Every child deserves to be able to make this claim — with the same zeal. Everyone should attend "the best school in the world."

Sarton's retrospective description of her school is similarly vigorous. "We children must have seemed a primitive insurgent tribe," she wrote. "We were not subjected to a theory of education. We were set down in the center of a primal force at work. We never knew what would happen next, but what did happen was always immensely interesting... everything we learned was alive, hunted down, a private possession."

Does your school's viewbook crackle like this?

The best school is about touching, unlocking, discovering, doing, owning the learning. Sarton shows us that the criteria are revealed in verbs, in what you get to do. And the interior fire of verbs is accomplishment, and the self-knowledge to which doing leads.

How do we recognize "the best school in the world"? Plenty of smart people have tried to quantify it in terms of curriculum, scale, faculty, facility; all manner of reform; all manner of style; all manner of standardized tests. Educational literature from The Old Testament to Education Week schematizes a myriad of successful learning environments. I suggest that the zeal for learning comes when conditions allow us to work effectively on becoming ourselves; when "school" is alive to us in the same way that we are alive to school.

A wise kindergarten teacher explained it to me with this metaphor: We are each at work on a personal, existential jigsaw puzzle. Some of our puzzles comprise thousands of pieces, some only hundreds; some are photo-real images, some are Picassos. In my puzzle, the bottom edge and two bottom corners seem to be pretty well finished, but there are an awful lot of those frustrating pieces with clouds and blue sky yet to fall into place. And I'm just glad to have found that there are corners! Some puzzles are circular; some have no apparent borders. Although it would be nice if my jigsaw puzzle came with clues for assembly, I have not been given the box cover to see how I'm supposed to look at the end! Neither have you. This suggests we'll never be finished. Thank goodness - since we should enjoy the ride. Life, after all, is a progressive education, therefore we should remember that school is the locale for works in progress, at times a neatly quantifiable lab, but more often a messy experience at best.

Which brings us back to that tribal-school poet-zealot May Sarton. Her teachers and classmates clearly affirmed her work on her puzzle in a way that connected her with the beauty of her own pieces: unique, incomplete, coming together, only hinting at final form and color, worth assembling every day, full of "private possessions" to be hunted down.

We who work in schools and raise children are reminded daily of the phenomenon of children's pieces, gifts, colors, form: beautiful, unique, incomplete, coming together and, yes, messy.
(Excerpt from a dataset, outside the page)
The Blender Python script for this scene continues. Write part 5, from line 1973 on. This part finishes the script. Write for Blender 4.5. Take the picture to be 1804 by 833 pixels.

In an era of standards reform and school accountability, we are in danger of following the wrong star home if we standardize our mission. In our era of quantification of unquantifiable things, schools in particular are under great scrutiny and pressure to measure up by measuring student achievement as if it were reducible to a simple algorithm, like bandwidth or megahertz. And yet, whether we are a Big Name Franchise or a one-room schoolhouse, it is the chemistry of our verbs that ignite learning. It is this elemental level on which reputations are earned, child by child, day by day.

So here's my advice: Choose verbs carefully — you are what you conjugate. Don't settle for theories of education; seat yourself at the heart of a "primal force at work." Know that the quantifiable task of mastering the multiplication tables occupies the same space as the unquantifiable development of a soul. Emphasize verbs that will contribute large pieces to the varied and beautiful puzzles of children. Think, care, listen, serve, laugh. And if your students (and your children) are asked what school they attend, may they reply, "The best school in the world."

Todd R. Nelson, who spent twenty-two years working as an independent school teacher and administrator, is now assistant editor of Hope magazine. He lives and works in Castine, Maine.